Tuesday, June 14, 2011

Leaving by boat


It’s a given that coming to an island by plane is different than sailing to one. Crossing the water, seeing the island slowly fill your field of vision – dots on the land growing into houses, docks, cars, trees, people. You drive or step off the boat, feeling like you’ve had a brief respite from your life – and if you’ve managed to cross on a warm day and found a spot where you can bask in the sun on the top deck, it can be like a mini-cruise – or a great place to sleep off a hangover. The moment your tires or your shoes leave the metal ramp and hit the island, you feel grounded again, and ready for that last push to your final destination.
In contrast, of course, coming by plane is fast. Flying to Tasmania from Sydney was an hour-and-a-bit – one minute you’re in one city, breathing mainland air, talking to mainland people; and eighty minutes later you’re on Tasmania, breathing blue island air, talking to people who look just like the neighbours back home on your island. There’s nothing leisurely about this kind of crossing: it’s hurry up and wait as you rush to make your obligatory one- to two-hour pre-flight check-in, then negotiate long line-ups, grumpy airline employees, stern airport security, and bad expensive coffee, only to be told that the flight is delayed. No wonder you want to wash down an atavan with a beer or three, and say wake me up when we’re there.

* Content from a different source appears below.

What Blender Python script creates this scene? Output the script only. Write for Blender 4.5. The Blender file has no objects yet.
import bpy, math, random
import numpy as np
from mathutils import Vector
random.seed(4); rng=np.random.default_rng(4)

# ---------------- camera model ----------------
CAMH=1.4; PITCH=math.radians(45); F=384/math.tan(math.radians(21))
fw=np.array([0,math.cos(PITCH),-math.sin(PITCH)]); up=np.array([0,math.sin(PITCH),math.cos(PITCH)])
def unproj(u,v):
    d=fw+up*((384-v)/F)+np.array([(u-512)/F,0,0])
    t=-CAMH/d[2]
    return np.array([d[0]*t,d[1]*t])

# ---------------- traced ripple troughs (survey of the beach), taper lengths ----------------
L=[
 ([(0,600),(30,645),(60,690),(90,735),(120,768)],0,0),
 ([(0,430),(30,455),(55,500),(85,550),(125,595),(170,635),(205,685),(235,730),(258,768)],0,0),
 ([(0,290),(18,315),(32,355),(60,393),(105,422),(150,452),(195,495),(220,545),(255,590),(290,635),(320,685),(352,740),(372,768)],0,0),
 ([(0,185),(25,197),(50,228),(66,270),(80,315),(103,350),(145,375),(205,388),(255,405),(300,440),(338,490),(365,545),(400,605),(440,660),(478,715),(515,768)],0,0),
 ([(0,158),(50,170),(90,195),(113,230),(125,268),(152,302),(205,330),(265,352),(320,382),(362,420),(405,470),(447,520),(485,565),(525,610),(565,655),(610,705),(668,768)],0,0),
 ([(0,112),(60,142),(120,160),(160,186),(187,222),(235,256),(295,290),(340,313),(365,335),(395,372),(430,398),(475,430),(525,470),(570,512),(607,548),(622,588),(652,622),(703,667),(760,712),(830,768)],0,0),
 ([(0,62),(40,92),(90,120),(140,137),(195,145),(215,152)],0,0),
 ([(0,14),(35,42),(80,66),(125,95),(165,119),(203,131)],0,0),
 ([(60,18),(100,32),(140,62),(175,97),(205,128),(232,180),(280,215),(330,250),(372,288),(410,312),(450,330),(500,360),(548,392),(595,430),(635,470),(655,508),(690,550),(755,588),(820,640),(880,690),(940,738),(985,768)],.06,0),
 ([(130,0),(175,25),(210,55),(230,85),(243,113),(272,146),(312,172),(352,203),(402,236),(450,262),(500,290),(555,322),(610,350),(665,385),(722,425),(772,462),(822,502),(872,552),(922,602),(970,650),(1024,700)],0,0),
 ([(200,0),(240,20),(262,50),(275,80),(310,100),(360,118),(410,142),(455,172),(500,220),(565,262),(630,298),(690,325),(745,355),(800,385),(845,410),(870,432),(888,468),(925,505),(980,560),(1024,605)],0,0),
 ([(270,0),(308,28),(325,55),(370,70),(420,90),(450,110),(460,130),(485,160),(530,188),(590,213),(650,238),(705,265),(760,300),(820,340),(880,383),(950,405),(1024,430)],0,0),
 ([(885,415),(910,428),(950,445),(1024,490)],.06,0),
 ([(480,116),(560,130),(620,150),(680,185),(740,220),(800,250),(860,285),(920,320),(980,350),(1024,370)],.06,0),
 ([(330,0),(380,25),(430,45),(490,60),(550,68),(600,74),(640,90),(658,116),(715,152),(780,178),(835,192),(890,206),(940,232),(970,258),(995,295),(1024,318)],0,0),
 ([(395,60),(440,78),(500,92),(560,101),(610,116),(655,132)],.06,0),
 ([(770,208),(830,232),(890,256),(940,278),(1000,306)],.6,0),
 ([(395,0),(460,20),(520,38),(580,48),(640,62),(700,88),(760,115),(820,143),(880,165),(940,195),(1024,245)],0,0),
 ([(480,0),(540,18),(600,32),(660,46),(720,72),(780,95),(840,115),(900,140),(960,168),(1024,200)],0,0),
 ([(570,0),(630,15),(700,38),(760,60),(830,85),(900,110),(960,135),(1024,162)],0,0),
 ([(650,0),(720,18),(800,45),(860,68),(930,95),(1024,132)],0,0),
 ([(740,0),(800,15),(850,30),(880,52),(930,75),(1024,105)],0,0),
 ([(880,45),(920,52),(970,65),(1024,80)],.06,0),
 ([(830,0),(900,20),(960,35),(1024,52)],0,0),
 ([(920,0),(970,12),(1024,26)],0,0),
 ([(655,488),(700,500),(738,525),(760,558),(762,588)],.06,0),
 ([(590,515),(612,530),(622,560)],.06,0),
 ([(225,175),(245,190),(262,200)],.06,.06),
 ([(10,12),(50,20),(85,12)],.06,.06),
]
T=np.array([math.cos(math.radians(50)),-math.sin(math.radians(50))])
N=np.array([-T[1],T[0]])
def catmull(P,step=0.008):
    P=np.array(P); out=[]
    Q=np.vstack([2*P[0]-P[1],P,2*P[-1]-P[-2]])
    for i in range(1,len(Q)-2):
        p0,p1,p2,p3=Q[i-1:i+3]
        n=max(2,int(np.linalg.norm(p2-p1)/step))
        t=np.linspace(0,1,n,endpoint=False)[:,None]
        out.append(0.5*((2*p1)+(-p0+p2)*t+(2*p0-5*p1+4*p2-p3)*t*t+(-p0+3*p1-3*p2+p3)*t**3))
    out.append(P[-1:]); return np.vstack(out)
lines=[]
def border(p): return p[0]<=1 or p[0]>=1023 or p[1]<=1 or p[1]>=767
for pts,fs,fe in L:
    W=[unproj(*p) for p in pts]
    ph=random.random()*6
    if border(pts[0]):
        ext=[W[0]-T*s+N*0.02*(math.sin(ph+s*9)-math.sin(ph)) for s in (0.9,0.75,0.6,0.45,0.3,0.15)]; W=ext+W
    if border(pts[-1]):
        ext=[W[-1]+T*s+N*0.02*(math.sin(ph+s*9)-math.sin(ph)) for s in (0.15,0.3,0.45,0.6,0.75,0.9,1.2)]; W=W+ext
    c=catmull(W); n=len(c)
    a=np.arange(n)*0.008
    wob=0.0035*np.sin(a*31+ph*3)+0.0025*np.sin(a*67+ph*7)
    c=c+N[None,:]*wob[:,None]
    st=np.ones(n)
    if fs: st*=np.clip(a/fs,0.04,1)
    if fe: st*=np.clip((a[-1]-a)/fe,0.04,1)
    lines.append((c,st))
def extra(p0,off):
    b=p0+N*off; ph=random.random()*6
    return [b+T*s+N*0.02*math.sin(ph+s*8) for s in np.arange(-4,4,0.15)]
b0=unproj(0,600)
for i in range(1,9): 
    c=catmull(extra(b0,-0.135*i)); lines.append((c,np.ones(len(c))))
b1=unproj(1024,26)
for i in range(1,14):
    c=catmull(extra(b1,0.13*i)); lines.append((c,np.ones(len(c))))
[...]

Leaving by plane you do the whole thing in reverse. But I didn’t want to this time. I’m the kind of person who likes to get in the water a toe at a time; leaving by plane would be like diving headfirst into the hole cut out in the ice. I’d be wrenched from the ground, hurled into the air, and then I’d be gone. Hardly the proper way to say good-bye to a place I’ve grown to love. Leaving by boat was really the only thing I COULD do. As we bussed up the Midland Highway for the last time, I felt like I was saying good-bye the proper way, one kilometer at a time. It was a thoughtful good-bye, in keeping with the last couple of weeks leading up to my leaving. But as with those good-byes, which I assured people were NOT good-byes, but rather so longs, see you laters, it was measured, like a lingering farewell kiss.
As we passed through Oatlands and Ross, Campbell Town and Launceston, I was remembering all the trips up and down that road – probably a dozen in all. There was my first trip with Jane and Ralph and Emily to the Poetry Festival, stopping at St. Peter’s rest area and taking photos of each other by the graffiti’d water tanks. Then with Kate Booth to the “Sounding the Earth” conference, Kate explaining to me the forestry “peace deal” that was all over the news that day, and laughing at the kitschy cut-out western figurines edging the dusty desert horizon. Then with Pete (and other times with Sebastian and Blakey and Robbo and/or Mom along for the ride) for cricket in Branxholm, Forth, and Ross, and Low Head – and on the way back trying to remember lyrics to songs to keep us awake that last hour into Hobart. Being thrilled when I realized I felt a flutter of recognition as the contours of the city lights against Mt. Wellington’s imposing black blackdrop were laid out in front of me. Then with Mom on our trip to the northwest, then by myself to the Island Youth Theatre Exchange performance in Launceston, then with Pete and Matt Newton to Marrawah… Remembering certain bends in the road and names like Paradise and Meander Valley and Mole Creek; looking for the tumble-down remains of Halfway House; and being disappointed the bus didn’t stop in Campbell Town for one last visit to Burger Me (home of the best veggie burger, orange poppyseed cake, and flat whites on the island). Letting the horizon line of the Great Western Tiers imprint itself on my memory bank… Seeing the chocolate brown soil, and knowing that it’s not much further past Devonport that it will turn to red, reminding me of the Island soil back home…
We arrived at the ferry in East Devonport at 3 p.m., but found we couldn’t board til 6. So on the advice of my friend Pamela we lugged our suitcases over to the Gingerbread House CafĂ© and Hostel about three blocks from the ferry terminal. A renovated parsonage that was built in the late 1800s, the charming gingerbread house was a welcome place to spend our last few hours in Tasmania. The proprietor, Melissa Houghton, invited us to make ourselves at home – to use it as they intended: waiting for the ferry. A cup of strong coffee, gingerbread fresh from the oven topped with ginger ice cream, a chess game (my first in 30 years), and a couple glasses of wine later, we were ready to head back to the terminal and board the Spirit of Tasmania to Melbourne.
By the time we pulled away from the dock, we’d scouted out our cabin, had a beer in the lounge, and were enjoying a pre-dinner glass of wine in the dining room. I pictured the leaving as a gentle separation, like disentangling yourself from the arms of a lover, knowing the return will be sweet. Knowing that when I come back, I’ll do the things I missed this time, like visit the beautiful Freycinet Peninsula and hike into Wineglass Bay; camp on Maria Island; go to the Circus Festival at Golconda and the Cygnet Folk Festival in Cygnet; stay at a shack at Eddystone Point on the Bay of Fires; spend a weekend on Cradle Mountain; take daytrips to Marion Bay and Recherche Bay; fly on a bush plane into Melaleuca; cruise down the Gordon River to Macquarie Harbour and Sarah Island; go on tour with the Thylacinian's 11 to Flinders Island… 
People have suggested I might need to change the name of this blog, since I’m no longer in Tasmania. I think of another meaning of “bound,” and shake my head.
It’s feeling a bit dreamlike, this departing… feeling Tasmania brush my cheek as I slowly turn and head for home.